Most of all, Prelude to a Super Airplane is funny. Mr. Spaeth has a penchant for sophisticated absurdist humor that cloaks itself in blunt simplicity. The jokes are deadpan and earnest; they seek to poke holes in the thick layers of irony that so many other young writers hold dear. The narrator maintains a delicate balance of quiet self-confidence and self-deprecation, frequently pointing out that he’s “deceptively muscular” and strikingly handsome, but also demonstrating a boyish tendency to fall in love at first sight. He’s tough and beautiful, but he’s also tender and lonely, and struggles to keep each of his base desires (impersonal, widespread adoration on one extreme, and personal companionship on the other) satisfied without neglecting or focusing on either too much. As a narrative technique, I’m suspicious of its value, but the comedic tone the narrator creates with these passages is unarguably crucial.

He’s fond of a brand of repetition that very clearly veers into the realm of the silly. This is not Javier Marías slowly revealing the meaning of the title of his book Tomorrow in the Battle Think on Me by working it into the narrator’s thoughts and reactions to the world at only the most perfect moments (Tomorrow in the battle think on me…tomorrow in the battle think on me, and fall thy edgeless sword…tomorrow in the battle think on me, and fall thy edgeless sword: despair, and die…despair and die*) Nor is it as simplistically resonant as the aforementioned Vonnegut’s repeated line “So it goes,” in Slaughterhouse Five. It’s an aggressive form of repetition and superfluous explanation. He repeats the same words several times in the span of a few sentences, but rearranges them to define each other. For example:

If this were college, Calvin Stadiums was big man on campus, and Petey Skippen was big man on campus who wasn’t as big as the other man, who was bigger, and named Calvin.

Page 66 of the text, as another example, features the phrase “simple manual labor” three times, “major beverage company” three times, and the word “nagging” four times. He uses the adjectives “raw” and “savage” in succession any time either one of these words might make sense in a particular context, and intentionally (he warns the readers early that he will do so) misuses the ubiquitous and often misused adverb “ironically.”

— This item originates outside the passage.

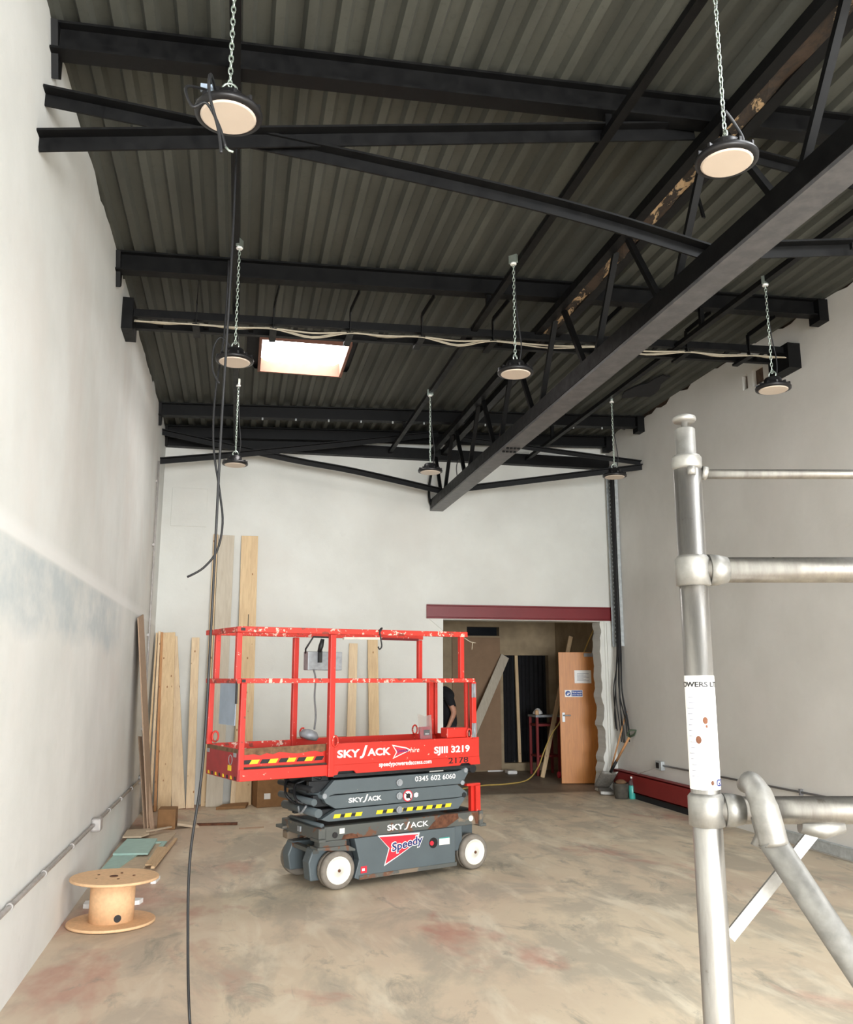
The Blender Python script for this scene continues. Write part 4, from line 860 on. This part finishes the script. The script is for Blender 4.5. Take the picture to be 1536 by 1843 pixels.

Mr. Spaeth is also keen to lampoon and allude to certain aspects of contemporary American culture, working in recurring references to a Harry Potter/Twilight type of novel series called Andreanna Marsupial. A basketball player named Petey Skippen is clearly based on Scottie Pippen. The passengers on the imaginary airline’s are assigned individual numbers, and a key character is Passenger 57, the title of a dreadful movie starring Wesley Snipes that—you guessed it—takes place on an airplane. Bruce Willis is a character, and there’s a shamelessly commercial director named Brad Radby, whose style seems to be a combination of the worst aspects of Michael Mann, Ridley Scott, Michael Bay, and—worst of all—Brett Ratner.

Lastly, as a student of the written word, I feel compelled to point out that he’s particularly fond of perversely elongated gerunds (“actoring” and “lawyering” are used countless times) that, despite my indignation at their recurring appearances—or perhaps because of it—do manage to make me smile.

Prelude to a Super Airplane is bombastic, saccharine, convoluted, and self-serving, but it is also slyly affecting and addictive. The reader is aware of each and every gimmick—and of the writer’s presence—at every turn, but rather than turning the reader off, they manage to be endearing. Mr. Spaeth succeeded in destroying the novel, but like Sontag, I believe that an artist's intention is a crucial factor when considering any artistic undertaking, and I’m unconvinced that he intended to destroy it in order rebuild something more magisterial in its ashes. But perhaps I’m deconstructing the book too much. After all, Godard’s films, specifically those that Sontag referred to, are, much like David Lynch’s last few films, best understood and enjoyed when the concepts of linear plot and “traditional technique” are temporarily suspended. Instead I should move my seatback to a reclining position and enjoy the in-flight entertainment for what it is: a more than pleasant way to pass some idle time.